8. At this stage we would also like to consider an alternative submission advanced by Ms. Gayatri Singh, learned counsel for respondent No. 3 -union, that it was possible for the appellant to terminate the services of the workmen by following the procedure under section 25N of the I.D. Act since admittedly there were more than 100 workmen working in the company. It was not disputed that the company had more than 100 workmen at the relevant time. As a matter of fact, the workmen working at the relevant time were above 400. The provisions under section 25N for retrenchment and section 25O for closure in Chapter V-B of the I.D. Act are mandatory as held by the Apex Court in Workmen of Meenakshi Mills Ltd. and Ors. v. Meenakshi Mills Ltd. and Anr., (1992) 3 SCC 336. These provisions provide that in case of retrenchment the company has to make an application seeking retrenchment of a particular number of employees, giving details, seniority etc of the employees and the nature of their work and further justification for the said retrenchment. Notice of its application also requires to be given to the workmen. The appropriate authorities, after giving an opportunity of being heard and considering an evidence on record, is expected to pass order under section 25N. It was therefore, submitted that even if it is assumed in the facts of the present case, that the provisions of section 9A are not attracted, it was open for the appellant to resort to the remedy provided under section 25N of the I.D. Act for reduction of manpower and the company was not bound/obliged to raise the dispute by issuing notice of lock out.
9. The employer cannot be encouraged to resort to an indirect method to defeat the very object and the scheme of the I.D. Act by allowing it to raise a dispute which, otherwise, could be dealt with by resorting to the mandatory provisions in the I.D. Act.
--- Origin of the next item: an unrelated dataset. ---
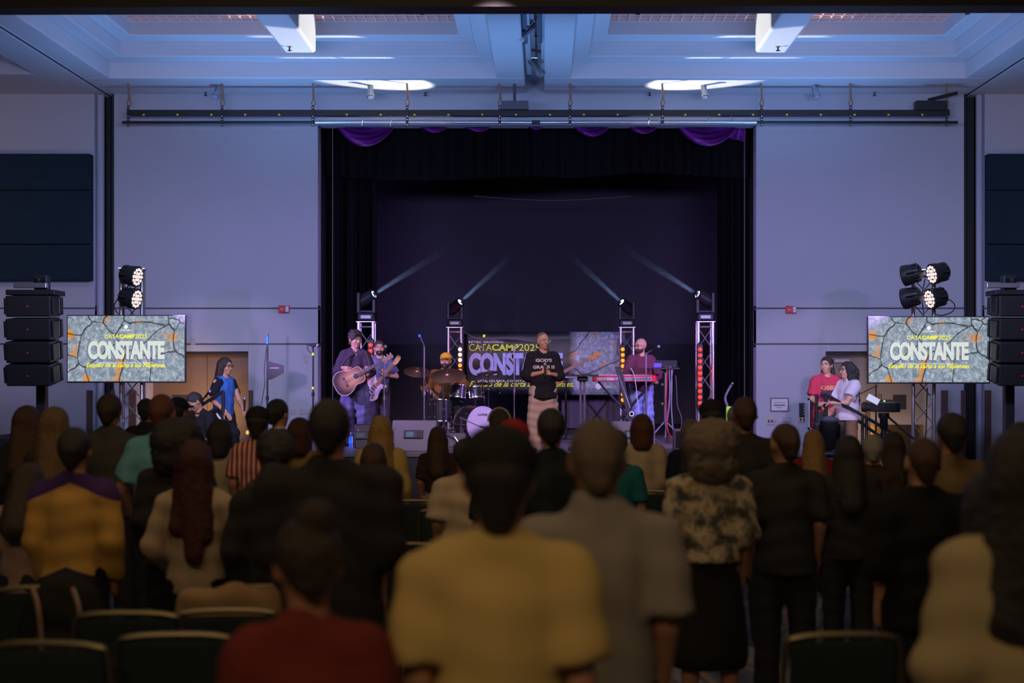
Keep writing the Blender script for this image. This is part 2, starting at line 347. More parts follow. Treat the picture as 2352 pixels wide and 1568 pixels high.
# beams between the coffers (undersides at ZS)
zt = ZS+.36
cbox('ceiling_beam', CL[0]-.42, CL[1]+.47, YF, DW-.42, ZS, zt, bev=.02); cbox('ceiling_beam', CR[0]-.44, CR[1]+.42, YF, DW-.42, ZS, zt, bev=.02)
cbox('ceiling_moulding', CL[0]-.42, CL[1]+.47, DW-.48, DW-.02, ZS-.0, zt, bev=.03); cbox('ceiling_moulding', CR[0]-.44, CR[1]+.42, DW-.48, DW-.02, ZS-.0, zt, bev=.03)
for x0, x1 in ((CL[0]-.42, CL[0]), (CL[1], CL[1]+.47), (CR[0]-.44, CR[0]), (CR[1], CR[1]+.42)): cbox('ceiling_beam', x0, x1, 8, YF, ZS, zt, bev=.02)
for x0, x1 in (CL, CR):
    cbox('ceiling_beam', x0, x1, 18.6, YN, ZS, zt, bev=.02); cbox('ceiling_beam', x0, x1, 8, 13, ZS, zt)
    cbox('ceiling_field', x0, x1, 8, 18.6, ZS+.9, ZS+1.0)
    c = (x0+x1)/2+(.28 if x0 < 0 else -.25)
    cbox('coffer_divider', c-.24, c+.24, 19.3, 21.85, ZS, ZS+.9, bev=.04)
cbox('ceiling_field', -15, 15, -4, 8, ZS, ZS+.3)
cbox('ceiling_roof', -15, 15, 8, 26, ZC+.3, ZC+.5)
cbox('channel_top', CL[1]+.4, CR[0]-.4, 8, DW, ZS+.42, ZS+.5); cbox('channel_ledge', -.30, -.21, 8, 24.4, ZS+.2, ZS+.25, bev=.01); cbox('channel_ledge', -.05, .02, 8, 24.4, ZS+.2, ZS+.25, bev=.01)
# partition tracks and outer ceiling bays
for sx, xc, x0, x1 in ((-1, -7.74, -15, -7.82), (1, 7.5, 7.58, 15)):
    cbox('partition_track', xc-.03, xc+.03, 8, DW+.3, ZS+.02, ZS+.1, blackm)
    e0, e1 = (CL[0]-.42, xc-.03) if sx < 0 else (xc+.03, CR[1]+.42)
    cbox('ceiling_beam', min(e0, xc+.03) if sx < 0 else CR[1]+.42, CL[0]-.42 if sx < 0 else xc-.03, 8, DW+.3, ZS, zt, bev=.01)
    if sx < 0: cbox('ceiling_beam', -8.4, xc-.03, 8, DW+.3, ZS, zt, bev=.01); cbox('ceiling_beam', -15, -8.4, 23.4, DW+.3, ZS, zt, bev=.02); cbox('coffer_step', -15, -8.4, 22.9, 23.4, ZS+.2, ZS+.5, bev=.02); cbox('coffer_step', -8.7, -8.4, 8, 22.9, ZS+.2, ZS+.5, bev=.02); cbox('ceiling_field', -15, -8.4, 8, 23, ZS+.45, ZS+.6)
    else: cbox('ceiling_beam', xc+.03, 8.15, 8, DW+.3, ZS, zt, bev=.01); cbox('ceiling_beam', 8.15, 15, 23.4, DW+.3, ZS, zt, bev=.02); cbox('coffer_step', 8.15, 15, 22.9, 23.4, ZS+.2, ZS+.5, bev=.02); cbox('coffer_step', 8.15, 8.45, 8, 22.9, ZS+.2, ZS+.5, bev=.02); cbox('ceiling_field', 8.15, 15, 8, 23, ZS+.45, ZS+.6)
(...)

By allowing the management to raise a dispute, such as reduction of manpower, which could be remedied by resorting to the provisions of the I.D. Act cannot be allowed to be raised by issuing a lock out notice and seek reference under section 10(1). If the employer is allowed to raise such dispute, it would not only defeat the object of the Act but it would render the provisions which are mandatory in nature meaningless. The I.D. Act provides the manner and the machinery by which an exercise of reduction of surplus workmen can be undertaken. As observed by the learned Single Judge and with which we respectfully agree that apart from following the procedural requirements, there is no embargo on the employer to reduce the number of workmen and, therefore, the demand of reduction of the manpower in the present case is not a dispute which the employer was obliged/bound to raise with the workmen and to have it referred for adjudication at the instance of the employer. The learned Single Judge has rightly rejected the contention advanced on behalf of the appellant that the issue of reduction of manpower also ought to have been referred for adjudication. As observed earlier, the scheme of I.D. Act provides sufficient machinery for reduction of workmen.
10. In the present case, it cannot be overlooked that when a notice of change dated 27.8.1990 under section 9A was given by the appellant it was given only for fixing ceiling on D.A. and no reference whatsoever was made in the said notice to their demand of reduction of surplus labour. Respondent No. 1 made reference vide their order dated 12.2.1992 in pursuance of the notice of change that was given under section 9A by the appellant for fixing ceiling on D.A, whereas the notice of lock out was given on 28.9.1991 and it was started on 14.10.1991. The reference under section 10(1) in pursuance of the charter of demands dated 21.11.1991 was made on 23.9.1992. The aforementioned dates clearly demonstrate that it was possible for the appellant to give notice of change under section 9A for reduction of surplus workmen also. There was no reason for the appellant to raise a dispute in respect of surplus workmen in the lock out notice. If the companies are allowed to raise dispute relating to reduction of man power, for which remedies in the scheme of the Act are clearly provided and which could be availed of by the employer without any difficulty, the very object of the Act would be defeated. The remedies available in law which are mandatory in nature, cannot be rendered meaningless. The appellant had ample powers under the provisions of the I.D. Act to reduce the number of workmen and it was not bound to raise a dispute with the workmen and to have it referred for adjudication at their instance. It is against this backdrop, in our opinion, the judgment of the Apex Court in the case of Delhi Administration (supra) would be inapplicable. After having observed that the employer was not bound to raise the dispute relating to manpower what remains is only demand of reduction of D.A. In other words, the demand/dispute raised in respect of reduction of manpower could not have been referred under section 10(1) and, therefore, the order passed under section 10(3) of the I.D. Act cannot be faulted. We have, therefore, no hesitation in dismissing this letters patent appeal filed against the order of learned Single Judge upholding the order under section 10(3) by which the lock out declared and started by the employer was prohibited. The Letters Patent Appeal is dismissed. No costs.
11. After the judgment is declared, at this stage, Shri Sujit Salkar holding for Shri S.P. Dhulapkar, learned counsel for the appellant submits that the interim order which was in force during the pendency of this letters patent appeal may be continued for a period of eight weeks. Ms. Nerissa Britto holding for Ms. Gayatri Singh, learned counsel for respondent No. 3 opposes for granting such a time. However, in the interest of justice we find it appropriate to grant six weeks time. Therefore, the interim order shall remain operative for a period of six weeks from today.